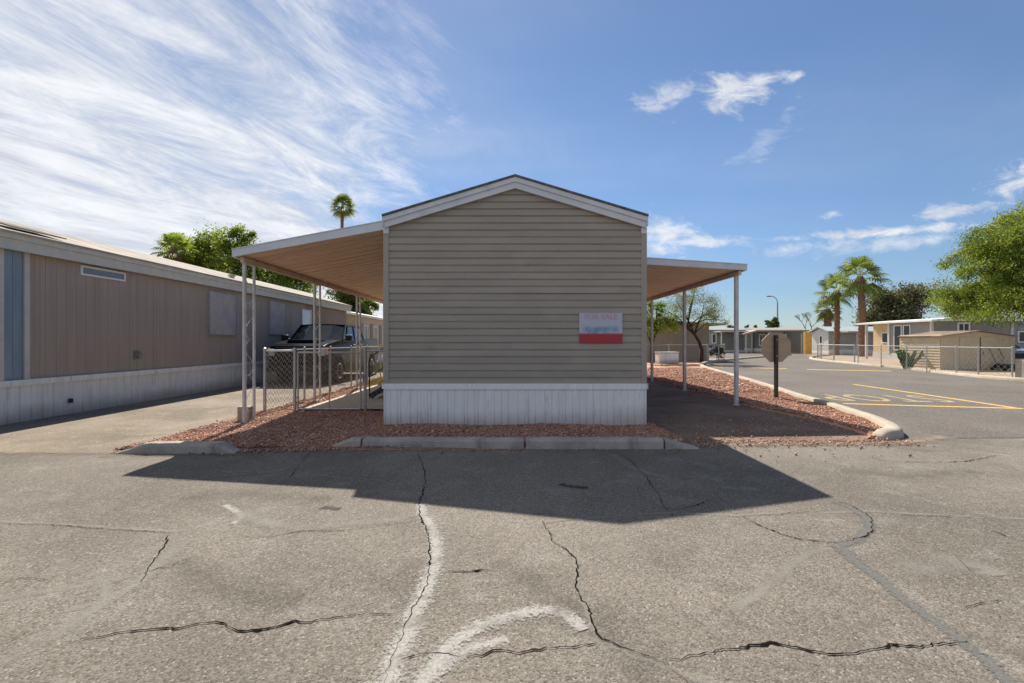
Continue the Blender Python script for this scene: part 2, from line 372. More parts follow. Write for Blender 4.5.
# ---------------------------------------------------------------- cracks and repair bands in the asphalt
def ribbonmat(name, col, soft, strength, nscale, lo=.35, hi=.65, stain=True):
    m, t, b = newmat(name)
    uv = t.n('ShaderNodeUVMap'); s_ = t.n('ShaderNodeSeparateXYZ'); t.t.links.new(uv.outputs[0], s_.inputs[0])
    v = t.m('ABSOLUTE', t.m('SUBTRACT', t.m('MULTIPLY', s_.outputs[1], 2.), 1.))
    tcn = t.n('ShaderNodeTexCoord'); P = tcn.outputs['Object']
    n = t.noise(P, nscale, 6, .7, .3); nb = t.noise(P, nscale*.18, 4, .6, .2)
    hf = t.noise(P, 75., 2, .6)
    e = t.m('ADD', t.m('ADD', t.m('SUBTRACT', 1.0, v), t.m('MULTIPLY', t.m('SUBTRACT', n, .5), 1.8)), t.m('MULTIPLY', t.m('SUBTRACT', hf, .5), 1.6 if soft > .2 else .5))
    a = t.smooth(e, .12, .12+soft)
    a = t.m('MULTIPLY', a, t.m('MULTIPLY', t.smooth(nb, lo-.15, hi), strength)) if stain else t.m('MULTIPLY', a, strength)
    fi = t.noise(P, 70., 3, .7); g = t.m('ADD', t.m('MULTIPLY', t.m('SUBTRACT', fi, .5), 1.4), 1.0)
    t.set(b.inputs['Base Color'], t.mix(1.0, col+(1,), t.comb(g,g,g), 'MULTIPLY')); b.inputs['Roughness'].default_value = .92
    t.set(b.inputs['Alpha'], a)
    bp = t.n('ShaderNodeBump'); bp.inputs['Distance'].default_value = .003; t.set(bp.inputs['Height'], fi); t.t.links.new(bp.outputs[0], b.inputs['Normal'])
    return m
M['crack'] = mk('crack_dark', (.014,.012,.010), 1.0, var=.3, scale=20, spec=0.0)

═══

*EXERCISE DETAILS*. Restate the full listing verbatim and drop every picture.

*RESULT*.
Continue the Blender Python script for this scene: part 2, from line 372. More parts follow. Write for Blender 4.5.
# ---------------------------------------------------------------- cracks and repair bands in the asphalt
def ribbonmat(name, col, soft, strength, nscale, lo=.35, hi=.65, stain=True):
    m, t, b = newmat(name)
    uv = t.n('ShaderNodeUVMap'); s_ = t.n('ShaderNodeSeparateXYZ'); t.t.links.new(uv.outputs[0], s_.inputs[0])
    v = t.m('ABSOLUTE', t.m('SUBTRACT', t.m('MULTIPLY', s_.outputs[1], 2.), 1.))
    tcn = t.n('ShaderNodeTexCoord'); P = tcn.outputs['Object']
    n = t.noise(P, nscale, 6, .7, .3); nb = t.noise(P, nscale*.18, 4, .6, .2)
    hf = t.noise(P, 75., 2, .6)
    e = t.m('ADD', t.m('ADD', t.m('SUBTRACT', 1.0, v), t.m('MULTIPLY', t.m('SUBTRACT', n, .5), 1.8)), t.m('MULTIPLY', t.m('SUBTRACT', hf, .5), 1.6 if soft > .2 else .5))
    a = t.smooth(e, .12, .12+soft)
    a = t.m('MULTIPLY', a, t.m('MULTIPLY', t.smooth(nb, lo-.15, hi), strength)) if stain else t.m('MULTIPLY', a, strength)
    fi = t.noise(P, 70., 3, .7); g = t.m('ADD', t.m('MULTIPLY', t.m('SUBTRACT', fi, .5), 1.4), 1.0)
    t.set(b.inputs['Base Color'], t.mix(1.0, col+(1,), t.comb(g,g,g), 'MULTIPLY')); b.inputs['Roughness'].default_value = .92
    t.set(b.inputs['Alpha'], a)
    bp = t.n('ShaderNodeBump'); bp.inputs['Distance'].default_value = .003; t.set(bp.inputs['Height'], fi); t.t.links.new(bp.outputs[0], b.inputs['Normal'])
    return m
M['crack'] = mk('crack_dark', (.014,.012,.010), 1.0, var=.3, scale=20, spec=0.0)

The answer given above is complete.